Mitten in Tulling:Burschenverein wirbt mit Nacktfoto für "Maiglöckerl Party"

Burschenverein

Eine Einladung an die Glöckner der Region? Unsere Autorin findet solche Sprüche mehr als verzichtbar.

(Foto: Theresa Parstorfer)

Das zweideutige Werbeplakat hängt in Tulling und zeigt eine entblößte Frau. Unsere Kolumnistin hat dazu eine eindeutige Meinung.

Kolumne von Theresa Parstorfer

Dass Tulling ab vom Schuss liegt, ist kein Geheimnis. Das mag auch in Ordnung sein bei gerade mal 500 Einwohnern und vermutlich fünfmal so vielen Kühen. Immerhin gibt es schon seit 1903 ein Bahngleis, auf dem mittlerweile sogar stündlich ein Zug Richtung München verkehrt, und auf dem noch dazu der MVV-Tarif gilt. Wenn das nicht große weite Welt bedeutet. Obendrein dürfte Tulling damit als Musterbeispiel für Infrastrukturausbau und Erschließung des ländlichen Raumes gelten.

So mag zumindest die Einstellung der eifrigen Münchenfahrerin sein, die regelmäßig an ebenjenem Bahngleis auf ebenjenen traditionsreichen "Filzenexpress" wartet. Einem Schlag ins Gesicht des emanzipierten, aufgeklärten Landmenschen kommt in einem solchen Moment das Plakat gleich, das der Burschenverein Sankt Christoph kürzlich im Bahnhäuschen neben dem Fahrkartenautomaten aufgehängt hat.

Zur "Maiglöckerlparty" wird eingeladen. Soweit so gut.
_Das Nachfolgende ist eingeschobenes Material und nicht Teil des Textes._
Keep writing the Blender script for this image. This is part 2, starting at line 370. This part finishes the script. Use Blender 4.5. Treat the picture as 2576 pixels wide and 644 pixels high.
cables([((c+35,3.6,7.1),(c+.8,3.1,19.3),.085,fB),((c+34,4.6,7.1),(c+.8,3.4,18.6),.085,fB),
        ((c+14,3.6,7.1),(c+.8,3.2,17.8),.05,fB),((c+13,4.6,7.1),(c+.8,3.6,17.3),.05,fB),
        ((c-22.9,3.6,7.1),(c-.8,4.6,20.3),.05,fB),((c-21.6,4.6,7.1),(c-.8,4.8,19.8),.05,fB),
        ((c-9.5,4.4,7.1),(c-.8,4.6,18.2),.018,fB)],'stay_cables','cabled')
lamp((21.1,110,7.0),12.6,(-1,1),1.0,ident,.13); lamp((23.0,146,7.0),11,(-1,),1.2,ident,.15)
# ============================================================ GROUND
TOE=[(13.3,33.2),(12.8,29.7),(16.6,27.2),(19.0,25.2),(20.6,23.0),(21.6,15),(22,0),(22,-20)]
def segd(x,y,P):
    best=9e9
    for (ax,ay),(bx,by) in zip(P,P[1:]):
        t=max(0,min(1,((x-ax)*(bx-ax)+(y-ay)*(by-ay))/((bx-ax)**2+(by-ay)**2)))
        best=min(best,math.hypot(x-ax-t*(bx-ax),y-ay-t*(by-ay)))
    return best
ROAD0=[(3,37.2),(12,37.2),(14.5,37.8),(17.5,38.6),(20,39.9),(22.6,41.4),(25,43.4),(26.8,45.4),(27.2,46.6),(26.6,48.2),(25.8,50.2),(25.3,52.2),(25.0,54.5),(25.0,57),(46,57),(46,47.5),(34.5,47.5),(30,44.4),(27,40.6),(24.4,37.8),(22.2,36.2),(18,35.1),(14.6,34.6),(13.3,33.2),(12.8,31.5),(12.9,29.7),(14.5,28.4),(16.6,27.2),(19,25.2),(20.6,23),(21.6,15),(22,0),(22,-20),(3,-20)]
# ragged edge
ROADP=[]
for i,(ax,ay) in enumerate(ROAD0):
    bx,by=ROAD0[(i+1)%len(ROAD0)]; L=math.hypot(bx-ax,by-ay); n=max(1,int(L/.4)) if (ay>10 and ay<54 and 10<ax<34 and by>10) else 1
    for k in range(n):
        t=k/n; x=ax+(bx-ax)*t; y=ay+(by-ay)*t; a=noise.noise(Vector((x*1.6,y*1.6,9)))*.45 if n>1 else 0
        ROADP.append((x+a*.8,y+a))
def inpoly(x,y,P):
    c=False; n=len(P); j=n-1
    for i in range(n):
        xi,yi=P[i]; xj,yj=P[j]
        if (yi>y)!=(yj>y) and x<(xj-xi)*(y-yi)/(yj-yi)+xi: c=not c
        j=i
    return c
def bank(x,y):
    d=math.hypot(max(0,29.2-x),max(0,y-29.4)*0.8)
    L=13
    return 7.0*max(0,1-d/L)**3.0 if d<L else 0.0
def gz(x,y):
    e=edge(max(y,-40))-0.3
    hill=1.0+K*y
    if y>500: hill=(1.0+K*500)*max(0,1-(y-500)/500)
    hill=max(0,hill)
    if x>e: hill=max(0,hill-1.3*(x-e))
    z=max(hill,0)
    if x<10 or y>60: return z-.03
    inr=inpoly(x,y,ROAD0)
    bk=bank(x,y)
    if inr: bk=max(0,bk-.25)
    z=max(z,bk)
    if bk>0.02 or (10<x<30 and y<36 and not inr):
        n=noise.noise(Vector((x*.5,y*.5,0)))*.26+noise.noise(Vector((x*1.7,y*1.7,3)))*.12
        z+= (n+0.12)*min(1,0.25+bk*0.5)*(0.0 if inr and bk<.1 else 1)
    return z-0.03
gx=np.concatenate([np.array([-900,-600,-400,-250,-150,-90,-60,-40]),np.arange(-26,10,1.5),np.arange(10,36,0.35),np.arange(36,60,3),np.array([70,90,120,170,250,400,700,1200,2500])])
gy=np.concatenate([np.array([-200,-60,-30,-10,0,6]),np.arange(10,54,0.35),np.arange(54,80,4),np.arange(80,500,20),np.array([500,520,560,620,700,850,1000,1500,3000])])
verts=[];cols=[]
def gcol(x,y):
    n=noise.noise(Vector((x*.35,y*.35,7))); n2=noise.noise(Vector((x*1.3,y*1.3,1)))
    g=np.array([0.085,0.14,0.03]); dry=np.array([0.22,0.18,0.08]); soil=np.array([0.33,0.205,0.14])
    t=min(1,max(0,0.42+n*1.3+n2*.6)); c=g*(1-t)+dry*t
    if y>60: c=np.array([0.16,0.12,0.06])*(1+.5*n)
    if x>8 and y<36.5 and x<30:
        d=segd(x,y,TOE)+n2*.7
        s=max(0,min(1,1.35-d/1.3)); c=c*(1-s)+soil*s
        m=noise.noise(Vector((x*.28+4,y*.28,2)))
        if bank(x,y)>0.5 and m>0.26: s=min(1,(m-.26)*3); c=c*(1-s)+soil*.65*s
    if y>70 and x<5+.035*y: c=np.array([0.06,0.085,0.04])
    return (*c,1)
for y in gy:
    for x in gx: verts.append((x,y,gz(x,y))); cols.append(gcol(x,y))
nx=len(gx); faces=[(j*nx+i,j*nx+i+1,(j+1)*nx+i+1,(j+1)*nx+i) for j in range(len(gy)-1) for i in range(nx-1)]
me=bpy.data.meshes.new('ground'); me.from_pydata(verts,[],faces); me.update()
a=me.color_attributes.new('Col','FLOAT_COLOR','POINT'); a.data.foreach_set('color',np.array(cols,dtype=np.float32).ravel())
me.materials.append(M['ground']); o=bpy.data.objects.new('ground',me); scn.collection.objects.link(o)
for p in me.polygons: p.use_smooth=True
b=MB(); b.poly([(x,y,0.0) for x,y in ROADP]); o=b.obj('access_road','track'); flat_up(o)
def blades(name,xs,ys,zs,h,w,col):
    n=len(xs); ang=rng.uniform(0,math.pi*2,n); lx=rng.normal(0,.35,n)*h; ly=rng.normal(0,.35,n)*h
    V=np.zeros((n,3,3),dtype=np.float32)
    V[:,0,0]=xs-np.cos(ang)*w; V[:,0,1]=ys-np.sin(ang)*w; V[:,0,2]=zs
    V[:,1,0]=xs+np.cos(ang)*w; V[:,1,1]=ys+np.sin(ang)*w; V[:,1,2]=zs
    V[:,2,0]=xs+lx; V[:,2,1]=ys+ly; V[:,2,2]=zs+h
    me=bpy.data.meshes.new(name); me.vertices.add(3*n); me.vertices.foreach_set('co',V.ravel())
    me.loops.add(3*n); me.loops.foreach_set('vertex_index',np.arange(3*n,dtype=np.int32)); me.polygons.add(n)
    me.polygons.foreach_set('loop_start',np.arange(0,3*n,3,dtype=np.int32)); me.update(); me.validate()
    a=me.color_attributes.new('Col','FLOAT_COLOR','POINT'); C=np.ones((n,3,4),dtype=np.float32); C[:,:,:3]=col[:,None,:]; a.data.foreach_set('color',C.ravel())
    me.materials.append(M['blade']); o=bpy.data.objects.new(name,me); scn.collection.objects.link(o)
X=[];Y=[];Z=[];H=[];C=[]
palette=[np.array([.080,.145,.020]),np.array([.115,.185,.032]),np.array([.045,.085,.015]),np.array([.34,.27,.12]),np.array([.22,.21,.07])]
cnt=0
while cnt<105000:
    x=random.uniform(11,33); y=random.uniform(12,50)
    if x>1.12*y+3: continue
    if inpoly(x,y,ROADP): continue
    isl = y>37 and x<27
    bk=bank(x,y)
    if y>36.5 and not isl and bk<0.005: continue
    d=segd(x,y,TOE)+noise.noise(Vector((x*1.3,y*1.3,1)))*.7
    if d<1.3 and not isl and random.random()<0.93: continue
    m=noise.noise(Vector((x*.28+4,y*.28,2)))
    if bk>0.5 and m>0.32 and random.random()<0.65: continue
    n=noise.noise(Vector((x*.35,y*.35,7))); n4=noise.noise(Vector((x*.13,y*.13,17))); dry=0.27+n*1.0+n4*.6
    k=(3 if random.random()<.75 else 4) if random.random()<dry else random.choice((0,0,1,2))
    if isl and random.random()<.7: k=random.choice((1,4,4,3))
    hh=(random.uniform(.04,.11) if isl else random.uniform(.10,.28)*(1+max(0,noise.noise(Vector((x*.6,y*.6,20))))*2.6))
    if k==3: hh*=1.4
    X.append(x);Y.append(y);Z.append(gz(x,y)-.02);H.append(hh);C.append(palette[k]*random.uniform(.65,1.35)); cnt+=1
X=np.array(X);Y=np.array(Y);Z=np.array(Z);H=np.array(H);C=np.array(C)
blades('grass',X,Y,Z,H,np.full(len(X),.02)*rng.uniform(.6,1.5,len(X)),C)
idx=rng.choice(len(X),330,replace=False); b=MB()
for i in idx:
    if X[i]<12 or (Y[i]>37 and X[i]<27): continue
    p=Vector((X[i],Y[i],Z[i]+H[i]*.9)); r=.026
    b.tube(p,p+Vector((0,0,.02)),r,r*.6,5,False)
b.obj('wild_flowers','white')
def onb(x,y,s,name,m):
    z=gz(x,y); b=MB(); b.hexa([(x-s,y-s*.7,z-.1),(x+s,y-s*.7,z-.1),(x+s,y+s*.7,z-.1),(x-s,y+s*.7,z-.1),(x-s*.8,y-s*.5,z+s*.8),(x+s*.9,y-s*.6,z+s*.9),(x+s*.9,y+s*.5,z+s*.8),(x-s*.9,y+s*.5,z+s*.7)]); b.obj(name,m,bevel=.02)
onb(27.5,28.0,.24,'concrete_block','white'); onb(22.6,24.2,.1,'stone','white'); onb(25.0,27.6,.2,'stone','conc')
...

Aber weil das alleine wohl noch nicht vielversprechend genug ist, prangt der Schriftzug in vermutlich traditionell bayerisch wirken wollenden Lettern auf den überdimensional großen, formvollendeten Brüsten einer nackten Frau. Weder Gesicht noch Kleidung gibt es auf dem Plakat zu sehen. Stattdessen lädt es ein zu einem "griabigen Maifeuer mit Barbetrieb" am Freitag und der "Maiglöckerl Party" mit Cocktailbar und Happy Hour einen Tag später.

Schreiend drängt sich da eine essayistische Abhandlung oder auch eine kritische Enthüllungsreportage im MeToo-Format auf. Eine Hinterfragung des Frauenbildes im ländlichen Raum, eine Entlarvung festgefahrener Strukturen und sexistischer Objektivierungen. Eine Kampagne gegen Körperkult und Pornografie.

Aber schiere Fassungslosigkeit ist an dieser Stelle möglicherweise sogar das stärkere Stilmittel: Warum, um alles in der Welt, glaubt ein Burschenverein (überhaupt: ein BURSCHENVEREIN?!) im April 2018, dass es in Ordnung ist, ein Plakat drucken zu lassen, auf dem ein nackter, weiblicher Körper möglichst viele Gäste auf eine Party locken soll, bei der es ganz offensichtlich um billigen Alkohol und ebenso billige wie große "Glocken" geht?

Und wieso scheint sich niemand über eine Werbeaktion zu empören, die so sexistisch ist, dass sie schon den Zeitgenossen übel aufgestoßen wäre, die vor über 100 Jahren die Gleise nach München verlegten? Weder besonders belesen noch besonders emanzipiert oder feministisch muss man sein, um intuitiv sagen zu können, dass eine solch platte Abwertung des weiblichen Körpers nirgends, nicht in München und auch nicht in Tulling, in Ordnung sein darf.